With the craft brewing landscape becoming more populated; quality, differentiation, branding and securing the right capital, the panel agreed, are the most important areas to develop.
“Throwing lemon grass and ginger and basil into your beer isn’t necessarily a differentiating factor, so in my mind it really comes down to the quality of your product,” said Telegraph’s Thompson. “If you’re making interesting, unique, well-made beers then you’re probably gonna succeed. But if you’re playing the ‘me too’ game, — and this is the same thing with industries like software and everything else — if you’re trying to chase Candy Crush with your app you’re probably not going to succeed. The same goes for beer, you have to find you own path.”
Telegraph, which produces about 3,000 barrels annually, is still a burgeoning brand and is currently raising another $500,000 to expand its facility in Santa Barbara’s Funk Zone.

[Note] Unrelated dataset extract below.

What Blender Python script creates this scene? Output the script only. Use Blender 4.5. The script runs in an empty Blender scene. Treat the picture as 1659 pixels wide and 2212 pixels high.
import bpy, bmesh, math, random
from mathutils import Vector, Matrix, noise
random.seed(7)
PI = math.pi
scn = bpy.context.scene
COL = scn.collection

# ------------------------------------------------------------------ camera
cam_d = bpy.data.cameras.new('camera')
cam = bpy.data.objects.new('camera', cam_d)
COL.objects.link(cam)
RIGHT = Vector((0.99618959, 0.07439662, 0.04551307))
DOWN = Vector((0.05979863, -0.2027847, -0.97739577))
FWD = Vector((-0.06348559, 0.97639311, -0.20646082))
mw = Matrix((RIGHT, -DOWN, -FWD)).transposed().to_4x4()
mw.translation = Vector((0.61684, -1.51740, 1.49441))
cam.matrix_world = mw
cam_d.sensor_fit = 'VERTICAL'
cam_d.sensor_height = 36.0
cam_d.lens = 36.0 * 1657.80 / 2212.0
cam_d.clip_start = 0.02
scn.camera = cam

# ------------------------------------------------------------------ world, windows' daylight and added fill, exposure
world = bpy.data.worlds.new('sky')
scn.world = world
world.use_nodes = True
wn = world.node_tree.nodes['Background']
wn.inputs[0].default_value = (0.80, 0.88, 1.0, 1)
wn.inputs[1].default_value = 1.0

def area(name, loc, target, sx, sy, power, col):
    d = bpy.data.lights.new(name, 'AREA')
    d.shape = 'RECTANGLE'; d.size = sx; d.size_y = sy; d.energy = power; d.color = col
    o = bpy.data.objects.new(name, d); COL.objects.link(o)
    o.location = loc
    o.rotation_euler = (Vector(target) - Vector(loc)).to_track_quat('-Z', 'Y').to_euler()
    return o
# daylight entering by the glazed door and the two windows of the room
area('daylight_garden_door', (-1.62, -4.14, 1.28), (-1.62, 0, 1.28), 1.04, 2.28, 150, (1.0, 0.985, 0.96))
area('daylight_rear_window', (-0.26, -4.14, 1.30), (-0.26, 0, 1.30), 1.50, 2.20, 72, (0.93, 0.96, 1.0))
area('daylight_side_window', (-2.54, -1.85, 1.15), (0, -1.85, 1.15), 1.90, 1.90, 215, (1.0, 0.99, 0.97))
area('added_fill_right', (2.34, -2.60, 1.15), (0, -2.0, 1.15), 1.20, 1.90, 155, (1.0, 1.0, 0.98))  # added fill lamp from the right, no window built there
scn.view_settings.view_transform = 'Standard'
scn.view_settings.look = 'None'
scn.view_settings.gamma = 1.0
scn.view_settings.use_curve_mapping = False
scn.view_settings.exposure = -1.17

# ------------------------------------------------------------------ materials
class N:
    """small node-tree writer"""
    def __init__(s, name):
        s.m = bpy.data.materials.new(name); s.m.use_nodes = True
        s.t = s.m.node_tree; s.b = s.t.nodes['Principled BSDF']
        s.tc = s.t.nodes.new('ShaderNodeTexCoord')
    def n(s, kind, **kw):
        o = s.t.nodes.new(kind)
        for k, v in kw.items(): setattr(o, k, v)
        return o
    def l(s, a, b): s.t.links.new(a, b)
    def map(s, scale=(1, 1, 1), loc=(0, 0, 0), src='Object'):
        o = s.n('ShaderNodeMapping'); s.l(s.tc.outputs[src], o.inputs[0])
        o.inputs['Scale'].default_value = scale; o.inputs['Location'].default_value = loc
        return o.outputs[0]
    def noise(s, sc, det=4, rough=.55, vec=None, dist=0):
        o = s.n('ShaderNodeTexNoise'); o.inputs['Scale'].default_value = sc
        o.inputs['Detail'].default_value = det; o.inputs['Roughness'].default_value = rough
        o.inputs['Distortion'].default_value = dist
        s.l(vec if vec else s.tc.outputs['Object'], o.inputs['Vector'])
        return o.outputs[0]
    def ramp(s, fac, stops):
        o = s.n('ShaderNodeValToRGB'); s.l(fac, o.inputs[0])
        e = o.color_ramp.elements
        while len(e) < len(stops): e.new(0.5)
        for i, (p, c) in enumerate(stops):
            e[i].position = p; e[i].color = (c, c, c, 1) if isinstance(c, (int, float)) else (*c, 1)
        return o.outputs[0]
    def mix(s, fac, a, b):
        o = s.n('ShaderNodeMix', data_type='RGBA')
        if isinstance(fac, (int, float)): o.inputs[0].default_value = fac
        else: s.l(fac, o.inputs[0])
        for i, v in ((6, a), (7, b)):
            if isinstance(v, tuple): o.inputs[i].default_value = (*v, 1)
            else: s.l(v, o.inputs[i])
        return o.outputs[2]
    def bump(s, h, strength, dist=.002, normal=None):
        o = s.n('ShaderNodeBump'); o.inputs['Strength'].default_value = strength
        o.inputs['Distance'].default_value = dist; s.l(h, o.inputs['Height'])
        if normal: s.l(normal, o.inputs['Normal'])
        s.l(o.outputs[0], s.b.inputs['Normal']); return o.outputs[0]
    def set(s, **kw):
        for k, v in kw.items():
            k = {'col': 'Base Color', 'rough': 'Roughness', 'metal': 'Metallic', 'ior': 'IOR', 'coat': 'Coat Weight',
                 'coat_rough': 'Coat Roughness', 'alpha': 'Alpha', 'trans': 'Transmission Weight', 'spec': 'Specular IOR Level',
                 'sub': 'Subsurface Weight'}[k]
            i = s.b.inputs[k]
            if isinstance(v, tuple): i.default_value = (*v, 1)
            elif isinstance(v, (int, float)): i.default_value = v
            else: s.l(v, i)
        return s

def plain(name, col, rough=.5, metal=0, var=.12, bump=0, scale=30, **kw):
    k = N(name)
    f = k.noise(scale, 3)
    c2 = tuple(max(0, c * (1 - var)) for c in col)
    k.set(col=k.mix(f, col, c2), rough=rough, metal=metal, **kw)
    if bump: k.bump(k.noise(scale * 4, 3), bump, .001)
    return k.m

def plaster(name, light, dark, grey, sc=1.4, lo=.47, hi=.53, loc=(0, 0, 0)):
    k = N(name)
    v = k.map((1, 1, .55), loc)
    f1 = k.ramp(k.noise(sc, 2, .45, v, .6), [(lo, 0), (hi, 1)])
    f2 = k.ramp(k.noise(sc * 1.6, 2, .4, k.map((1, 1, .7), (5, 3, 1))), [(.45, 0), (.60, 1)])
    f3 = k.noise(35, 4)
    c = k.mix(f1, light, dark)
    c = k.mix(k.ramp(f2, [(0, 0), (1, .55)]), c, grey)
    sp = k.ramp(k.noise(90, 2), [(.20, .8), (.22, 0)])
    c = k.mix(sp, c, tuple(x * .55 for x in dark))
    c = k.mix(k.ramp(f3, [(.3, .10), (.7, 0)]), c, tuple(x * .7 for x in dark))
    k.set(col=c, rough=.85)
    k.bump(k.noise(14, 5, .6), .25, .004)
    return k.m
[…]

The brewer also recently redesigned its labels and marketing materials, and is looking to start canning some of its mainstay beers. Thompson, who has a background in business and briefly worked on Wall Street as analyst, said the company is targeting roughly 25-30 percent growth per year.
As Telegraph positions to grow, Thompson said his past experience is what gives him a lot of confidence to pursue the retail route, whereas many new entrants to the industry will opt for the brewpub realm — a less risky prospect with opportunity for earlier cash flow that avoids shelf competition with other labels.
“Inevitably this is a very capital intensive business, and when I sit down with potential investors or bankers, they’re speaking a financial language and I think its hard to convince somebody to invest in me or loan to me or the company if I can’t have a conversation at their level,” Thompson said. “I think a business background opened doors that probably aren’t open to someone who is just a really passionate homebrewer. That guy might be able to make great beer, but he might not be able to run a business.”
As the craft beer market progresses, the entrance of private equity has already reared its head. Mergers and acquisition activity is also working through the ranks as bigger craft labels and major labels like Anheuser-Busch offer buy out deals.
Whether there is a craft beer industry bubble on the horizon, the answer is more nuanced than boom and bust. The craft beer industry in general has plenty of capacity and brewpubs have an almost unlimited runway. The bubble is in certain specialty beers like Anheuser-Busch’s popular Belgian wheat beer Shock Top and the similarly-styled Miller-Coors owned Blue Moon brand.
“Those types of beers are filling the void that a lot of craft brewers don’t have the capacity to fill,” said Pure Order’s Burge. “I think we’ll start to see those types of markets close in and craft beer going in instead.”